Большой, двухэтажный деревянный дом стоял среди широкого двора, отделенного от переулка высоким забором, службы: флигеля, сторожка, каретный сарай, коровник, конюшня, кухни — образовывали более или менее правильный четырехугольник. За домом тянулся большой сад с старыми деревьями, аллеями, цветущими кустарниками и высоким курганом посредине. Извилистая, тенистая тропинка вела наверх, на площадку, откуда был виден соседний громадный парк графов Олсуфьевьгх, с семьей которых очень подружились Толстые.

«Какая прелесть сад, — писал он жене, — сидишь у окна в сад — весело, спокойно. Выйдешь на улицу: уныло, тревожно». В другом конце сада, вдоль пивоваренного завода, широкая проторенная дорожка вела к колодцу — единственному источнику снабжения водой. Вода накачивалась насосом и в большой бочке привозилась в дом, осенью и весной таскалась в бадьях на коромысле, а зимой возилась на санках.
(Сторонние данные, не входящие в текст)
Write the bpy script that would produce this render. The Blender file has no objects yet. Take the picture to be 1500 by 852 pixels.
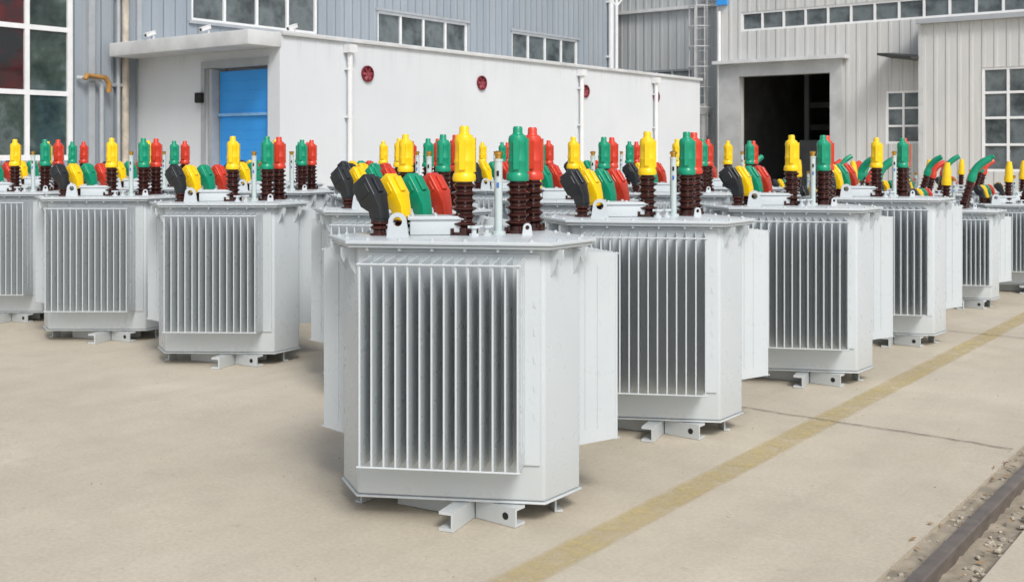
import bpy, bmesh, math, random
from mathutils import Vector, Matrix
random.seed(7)
S = bpy.context.scene
C = S.collection
R = math.radians
PI = math.pi

# ------------------------------------------------------------------ helpers
class MB:
    def __init__(self): self.bm = bmesh.new()
    def poly(self, pts):
        vs = [self.bm.verts.new(p) for p in pts]
        return self.bm.faces.new(vs)
    def box(self, x0, x1, y0, y1, z0, z1, M=None):
        P = [(x0,y0,z0),(x1,y0,z0),(x1,y1,z0),(x0,y1,z0),(x0,y0,z1),(x1,y0,z1),(x1,y1,z1),(x0,y1,z1)]
        if M is not None: P = [M @ Vector(p) for p in P]
        v = [self.bm.verts.new(p) for p in P]
        for f in ((0,3,2,1),(4,5,6,7),(0,1,5,4),(1,2,6,5),(2,3,7,6),(3,0,4,7)):
            self.bm.faces.new([v[i] for i in f])
    def prism(self, pts, z0, z1):
        a = [self.bm.verts.new((p[0],p[1],z0)) for p in pts]
        b = [self.bm.verts.new((p[0],p[1],z1)) for p in pts]
        n = len(pts)
        self.bm.faces.new(a[::-1]); self.bm.faces.new(b)
        for i in range(n):
            j = (i+1) % n
            self.bm.faces.new([a[i],a[j],b[j],b[i]])
    def extrude_poly(self, pts, vec):
        a = [self.bm.verts.new(p) for p in pts]
        b = [self.bm.verts.new(Vector(p)+Vector(vec)) for p in pts]
        n = len(pts)
        self.bm.faces.new(a[::-1]); self.bm.faces.new(b)
        for i in range(n):
            j = (i+1) % n
            self.bm.faces.new([a[i],a[j],b[j],b[i]])
    def lathe(self, prof, c=(0,0,0), seg=20, M=None):
        rings = []
        for r, z in prof:
            ring = []
            for k in range(seg):
                an = 2*PI*k/seg
                p = Vector((r*math.cos(an), r*math.sin(an), z))
                if M is not None: p = M @ p
                ring.append(self.bm.verts.new(p+Vector(c)))
            rings.append(ring)
        for i in range(len(rings)-1):
            for k in range(seg):
                j = (k+1) % seg
                self.bm.faces.new([rings[i][k],rings[i][j],rings[i+1][j],rings[i+1][k]])
        self.bm.faces.new(rings[0][::-1]); self.bm.faces.new(rings[-1])
    def loft(self, secs, k=.62):
        rings = []
        for c, xv, yv in secs:
            c, xv, yv = Vector(c), Vector(xv), Vector(yv)
            pts = [(1,k),(k,1),(-k,1),(-1,k),(-1,-k),(-k,-1),(k,-1),(1,-k)]
            rings.append([self.bm.verts.new(c+xv*a+yv*b) for a, b in pts])
        for i in range(len(rings)-1):
            n = len(rings[i])
            for q_ in range(n):
                j = (q_+1) % n
                self.bm.faces.new([rings[i][q_],rings[i][j],rings[i+1][j],rings[i+1][q_]])
        self.bm.faces.new(rings[0][::-1]); self.bm.faces.new(rings[-1])
    def tube(self, pts, r, seg=12, cap=True):
        pts = [Vector(p) for p in pts]
        rs = r if isinstance(r, (list,tuple)) else [r]*len(pts)
        rings = []
        up = Vector((0,0,1))
        for i, p in enumerate(pts):
            if i == 0: t = pts[1]-pts[0]
            elif i == len(pts)-1: t = pts[-1]-pts[-2]
            else: t = (pts[i+1]-pts[i]).normalized()+(pts[i]-pts[i-1]).normalized()
            t.normalize()
            ref = up if abs(t.dot(up)) < .95 else Vector((0,1,0))
            u = t.cross(ref).normalized()
            if i and rings_u.dot(u) < 0: u = -u
            rings_u = u
            v = t.cross(u).normalized()
            rings.append([self.bm.verts.new(p+(u*math.cos(2*PI*k/seg)+v*math.sin(2*PI*k/seg))*rs[i]) for k in range(seg)])
        for i in range(len(rings)-1):
            a, b = rings[i], rings[i+1]
            off = min(range(seg), key=lambda o: sum((a[k].co-b[(k+o)%seg].co).length for k in range(0,seg,3)))
            for k in range(seg):
                j = (k+1) % seg
                self.bm.faces.new([a[k],a[j],b[(j+off)%seg],b[(k+off)%seg]])
        if cap:
            self.bm.faces.new(rings[0][::-1]); self.bm.faces.new(rings[-1])
    def bevel(self, off, seg=2, ang=35):
        bm = self.bm
        bm.normal_update()
        es = [e for e in bm.edges if len(e.link_faces) == 2 and e.calc_face_angle(0) > R(ang)]
        bmesh.ops.bevel(bm, geom=es, offset=off, offset_type='OFFSET', segments=seg, profile=.6, affect='EDGES', clamp_overlap=True)
        return self
    def build(self, name, material, parent=None, loc=None, rz=0, smooth=True):
        bm = self.bm
        bmesh.ops.recalc_face_normals(bm, faces=bm.faces[:])
        me = bpy.data.meshes.new(name)
        bm.to_mesh(me); bm.free()
        if smooth:
            me.polygons.foreach_set('use_smooth', [True]*len(me.polygons))
            me.set_sharp_from_angle(angle=R(32))
        me.materials.append(material)
        o = bpy.data.objects.new(name, me); C.objects.link(o)
        if parent is not None: o.parent = parent
        if loc is not None: o.location = loc
        o.rotation_euler.z = rz
        return o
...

Легко представить себе, сколько надо было воды на такое большое хозяйство: для мытья и для кухни, для лошадей и коров, которых в Москву приводили каждую зиму из Ясной Поляны.

Несколько раз в день дворник накачивал и развозил воду по усадьбе. Ранней весной Толстой, желая снять с жены заботы по дому, переехал в Москву с двумя мальчиками — Сергеем и Львом, остальная семья осталась в Ясной Поляне, ожидая конца ремонта.

Забот было много: надо было ремонтировать кухню, переложить печи, выбрать обои, перестроить лестницу, исправить полы, приготовить подвалы, где можно было бы хранить запасы, привезенные из деревни: яблоки, овощи, бочки с кислой капустой и солеными огурцами, варенье, маринады. Толстой хлопотал, но устраивая, сомневался: понравится ли Соне расположение комнат, выбор обоев, балясины на лестнице…

Между тем, слух о перемене в настроении Толстого быстро распространился. Некоторые статьи его были уже напечатаны. Он продолжал работать над «Исследованием и Переводом четырех Евангелий»[79] «Критикой Догматического Богословия» и «Так что же нам делать?» Предисловие к «Исповеди» было уже напечатано в «Русской мысли», но сама статья была запрещена цензурой.

За Толстым, особенно в связи с его общением с сектантами, главным образом с молоканами в Самарской губернии, был установлен негласный надзор.

Но это не мешало людям, ищущим, как и он, правды Божьей, искать общения с Толстым. И люди эти были самые разнообразные. В Москве Толстой познакомился с старым раввином Минором и стал учиться у него древнееврейскому языку. Он решил, что должен изучить Библию, читая ее по–еврейски.

Весной 1882 года семья Толстых приобрела нового друга.

«Как искра воспламеняет горючее, так это слово меня всего зажгло. Я понял, что я прав, что детский мир мой не поблекнул, что он хранил целую жизнь и что ему я обязан лучшим, что у меня в душе осталось свято и цело. Я еду в Москву обнять этого великого человека и работать ему… Я безгранично полюбил этого человека, он мне все открыл. Теперь я мог назвать то, что я любил целую жизнь… — он мне это назвал, а главное, он любил то же самое». Так писал в своих записках известный художник–академик, Николай Николаевич Ге 5.